Shum Chi-hung, 58, pleaded guilty
to six charges of wilfully, with intent, evading tax by making false
statements in connection with claims for Dependent Parent Allowances
(DPA) and Additional Dependent Parent Allowances (ADPA) under the
Inland Revenue Ordinance (IRO) for the years of assessment 1998/99
to 2003/04, contrary to section 82(1)(c) of the IRO.
The court heard that Shum made the relevant claims either in his
tax returns or in his letters to the Inland Revenue Department (IRD)
for the years of assessment 1998/99 to 2003/04. In his returns or
letters, he made false statements that his parents were living with
him continuously throughout the years of assessment in question.
In accordance with statements made in the returns and the letters,
allowances were granted to the defendant in respect of his parents.

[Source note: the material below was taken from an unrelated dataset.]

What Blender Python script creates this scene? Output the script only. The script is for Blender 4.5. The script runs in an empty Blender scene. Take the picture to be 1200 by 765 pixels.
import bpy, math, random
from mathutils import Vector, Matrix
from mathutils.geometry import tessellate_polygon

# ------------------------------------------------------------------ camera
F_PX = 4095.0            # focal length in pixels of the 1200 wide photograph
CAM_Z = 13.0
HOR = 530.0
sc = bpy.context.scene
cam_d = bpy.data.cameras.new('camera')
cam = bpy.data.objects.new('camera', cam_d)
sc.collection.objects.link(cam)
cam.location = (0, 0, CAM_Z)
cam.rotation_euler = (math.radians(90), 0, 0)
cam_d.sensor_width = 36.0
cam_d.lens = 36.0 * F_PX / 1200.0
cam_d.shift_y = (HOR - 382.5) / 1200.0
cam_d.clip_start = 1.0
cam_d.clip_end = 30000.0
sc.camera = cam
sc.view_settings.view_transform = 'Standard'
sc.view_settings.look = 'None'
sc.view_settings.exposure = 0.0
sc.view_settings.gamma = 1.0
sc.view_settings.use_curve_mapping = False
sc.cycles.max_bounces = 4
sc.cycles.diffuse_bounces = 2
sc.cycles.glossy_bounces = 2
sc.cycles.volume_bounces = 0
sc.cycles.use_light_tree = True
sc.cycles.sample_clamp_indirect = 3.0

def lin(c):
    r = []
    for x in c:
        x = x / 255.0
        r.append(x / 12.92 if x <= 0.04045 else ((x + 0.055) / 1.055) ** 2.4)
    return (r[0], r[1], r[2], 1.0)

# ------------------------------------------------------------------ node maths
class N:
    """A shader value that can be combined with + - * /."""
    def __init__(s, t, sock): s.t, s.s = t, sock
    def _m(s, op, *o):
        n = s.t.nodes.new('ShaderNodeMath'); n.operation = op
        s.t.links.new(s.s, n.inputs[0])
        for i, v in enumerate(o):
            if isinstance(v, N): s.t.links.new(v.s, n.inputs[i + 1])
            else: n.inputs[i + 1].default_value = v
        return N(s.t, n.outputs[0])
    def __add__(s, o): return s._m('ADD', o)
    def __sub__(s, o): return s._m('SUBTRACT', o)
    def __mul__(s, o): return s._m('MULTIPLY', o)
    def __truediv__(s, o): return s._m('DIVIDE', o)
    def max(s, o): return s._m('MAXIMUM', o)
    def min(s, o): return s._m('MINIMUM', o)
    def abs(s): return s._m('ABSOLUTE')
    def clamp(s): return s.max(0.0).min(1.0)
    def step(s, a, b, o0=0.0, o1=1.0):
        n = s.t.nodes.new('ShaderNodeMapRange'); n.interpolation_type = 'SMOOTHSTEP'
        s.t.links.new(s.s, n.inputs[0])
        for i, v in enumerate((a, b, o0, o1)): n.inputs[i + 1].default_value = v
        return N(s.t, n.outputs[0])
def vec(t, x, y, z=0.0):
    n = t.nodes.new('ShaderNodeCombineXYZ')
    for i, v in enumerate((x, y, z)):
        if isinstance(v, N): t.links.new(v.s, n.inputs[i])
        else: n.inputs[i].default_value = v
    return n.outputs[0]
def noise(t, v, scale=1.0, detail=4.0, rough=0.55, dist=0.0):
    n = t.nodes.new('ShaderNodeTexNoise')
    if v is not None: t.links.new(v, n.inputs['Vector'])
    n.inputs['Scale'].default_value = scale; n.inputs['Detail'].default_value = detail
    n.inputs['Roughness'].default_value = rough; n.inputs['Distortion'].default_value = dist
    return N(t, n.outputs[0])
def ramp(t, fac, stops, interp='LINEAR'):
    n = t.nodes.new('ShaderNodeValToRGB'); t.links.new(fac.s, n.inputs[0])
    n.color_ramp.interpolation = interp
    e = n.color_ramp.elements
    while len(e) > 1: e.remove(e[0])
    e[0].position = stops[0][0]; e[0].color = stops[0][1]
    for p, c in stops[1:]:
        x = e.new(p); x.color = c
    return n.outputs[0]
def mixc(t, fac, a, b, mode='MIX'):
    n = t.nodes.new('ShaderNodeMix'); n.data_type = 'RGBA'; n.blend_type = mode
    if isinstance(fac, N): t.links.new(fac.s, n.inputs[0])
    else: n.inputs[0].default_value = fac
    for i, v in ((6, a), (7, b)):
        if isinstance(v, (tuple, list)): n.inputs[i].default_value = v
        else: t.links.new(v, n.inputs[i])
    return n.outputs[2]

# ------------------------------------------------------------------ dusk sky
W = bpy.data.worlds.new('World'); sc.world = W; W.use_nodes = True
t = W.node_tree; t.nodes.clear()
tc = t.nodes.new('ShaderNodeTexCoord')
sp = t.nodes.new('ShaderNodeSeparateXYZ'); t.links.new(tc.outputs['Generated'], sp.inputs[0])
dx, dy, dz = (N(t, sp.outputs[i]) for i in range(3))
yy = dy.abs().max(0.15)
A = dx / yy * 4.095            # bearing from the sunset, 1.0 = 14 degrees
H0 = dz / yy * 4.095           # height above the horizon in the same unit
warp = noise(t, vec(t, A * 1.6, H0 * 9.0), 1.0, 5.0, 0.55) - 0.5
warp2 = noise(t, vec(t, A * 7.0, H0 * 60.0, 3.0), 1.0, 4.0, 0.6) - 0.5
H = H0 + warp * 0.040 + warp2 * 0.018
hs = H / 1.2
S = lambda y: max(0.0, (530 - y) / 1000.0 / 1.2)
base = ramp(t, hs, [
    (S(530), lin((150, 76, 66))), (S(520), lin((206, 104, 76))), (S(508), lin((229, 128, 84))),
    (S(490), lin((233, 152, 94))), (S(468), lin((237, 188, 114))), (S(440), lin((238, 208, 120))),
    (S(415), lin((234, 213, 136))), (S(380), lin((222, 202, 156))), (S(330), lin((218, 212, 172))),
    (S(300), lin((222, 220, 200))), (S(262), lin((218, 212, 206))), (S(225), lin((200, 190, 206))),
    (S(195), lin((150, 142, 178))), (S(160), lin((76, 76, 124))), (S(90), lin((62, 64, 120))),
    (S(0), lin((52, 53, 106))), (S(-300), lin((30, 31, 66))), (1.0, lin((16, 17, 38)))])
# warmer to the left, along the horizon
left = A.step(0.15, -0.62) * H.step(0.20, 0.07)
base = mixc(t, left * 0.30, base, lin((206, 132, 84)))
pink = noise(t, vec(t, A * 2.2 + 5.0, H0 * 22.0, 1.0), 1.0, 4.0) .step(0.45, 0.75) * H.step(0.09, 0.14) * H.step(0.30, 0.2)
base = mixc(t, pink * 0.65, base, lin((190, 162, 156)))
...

Departmental investigations revealed
that Shum's parents were not ordinarily living in Hong Kong at all
material times. During the six years of assessment 1998/99 to 2003/04,
the defendant's father stayed in Hong Kong for only four days and
his mother for only six days. However, one of the requisite criteria
for claiming DPA under the IRO was that the parent must ordinarily
reside in Hong Kong. The additional requirement for claiming ADPA
is that the parent must be residing with the claimant continuously
throughout the year of assessment and the parent must not be paying
the claimant in full for his or her care, either in money or in
kind.
For the six years of assessment 1998/99
to 2003/04, the defendant had made false claims of $330,000 for
DPA and $330,000 for ADPA. The total tax undercharged was $42,794.
A departmental spokesman reminded
taxpayers that tax evasion was a criminal offence under the IRO.
Upon conviction, the maximum sentence for each charge is three years'
imprisonment and a fine of $50,000, plus a further fine equivalent
to three times the amount of tax evaded.